Chapter summary: It’s Dagny and Hank against the world. Dagny oversees the construction of the rail line. There’s a bridge that needs to be remade; her engineer tells her to just fix it for now and replace it later because it would too expensive to replace now, but Hank convinces her it would only be a little more to replace than to repair. A government agency on science is passive-aggressively non-committal about the wonder of Rearden Metal, and as a result Taggert Transcontinental stock tanks and half the contractors run for the hills. Dagny tries to convince the head of the agency to rescind the report, but he gets cynical about d’Aconia and the pirate with the silly name and some mysterious third person (John Galt or someone else? Time and Rand will probably tell). Dagny tells Jim in a near Deus ex Machina conversation that she’ll just build Rio Norte by herself, under a separate company name, then sell it back to Taggert Transcontinental once it’s successful. Hank agrees to climb into the noose with her, but Frisco takes a pass. I believe we get through an entire (long!) chapter without mentioning Richard Halley, but maybe I just forgot about it. Meanwhile, Congress passes the law against a single interest owning companies in multiple industries, and Hank and his secretary try not to cry.
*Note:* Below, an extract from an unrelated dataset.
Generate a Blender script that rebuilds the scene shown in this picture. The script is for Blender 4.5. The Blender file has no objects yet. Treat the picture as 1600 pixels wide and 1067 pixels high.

As in baseball, there’s no crying in business.
In a world where heroes are expected to succeed despite any and all difficulties, Rand dwells an awful lot (including in the reverse-o-matic chapter title) on how terrible Dagny and Hank have it.
A cynical reality of human existence is that people with power will invariably use that power in a way that advantages some people and disadvantages others, and the people who are disadvantaged will typically feel exploited. In the era of so-called robber barons and wanton industrialism that preceded the Great Depression, the people in power were corporate heads, and the people they exploited were the common workers. The ostensible shift from the post-war into the 1960s (i.e., the era during which Atlas Shrugged was written) was from that to the government wielding its power to empower the poor and underclasses, to the disadvantage of the rich.
Both strategies, when taken to their extremes, are ultimately more damaging than helpful. The trick is building an economically and psychologically healthy society is to find a middle ground, where everyone has at least a feasible chance to succeed but the people who have managed to succeed get to enjoy that success (so that there’s an actual impetus to succeed).
But oh boo hoo hoo, someone who can gather several million dollars with a few phone calls and someone who can sign off on a million dollars while hardly batting an eye are being oppressed and exploited!
In other words, Dagny and Hank need to get over themselves.
Elsewhere: Frisco’s “I know but I’m not saying” smarminess is beginning to shift from being annoying to being… er… sublimely annoying. I hope he soon enough becomes sublime without the annoying bit, simply from the effect of white noise. After all, it’s still quite a while until John Galt comes around, and I don’t see d’Aconia spilling the beans any time soon.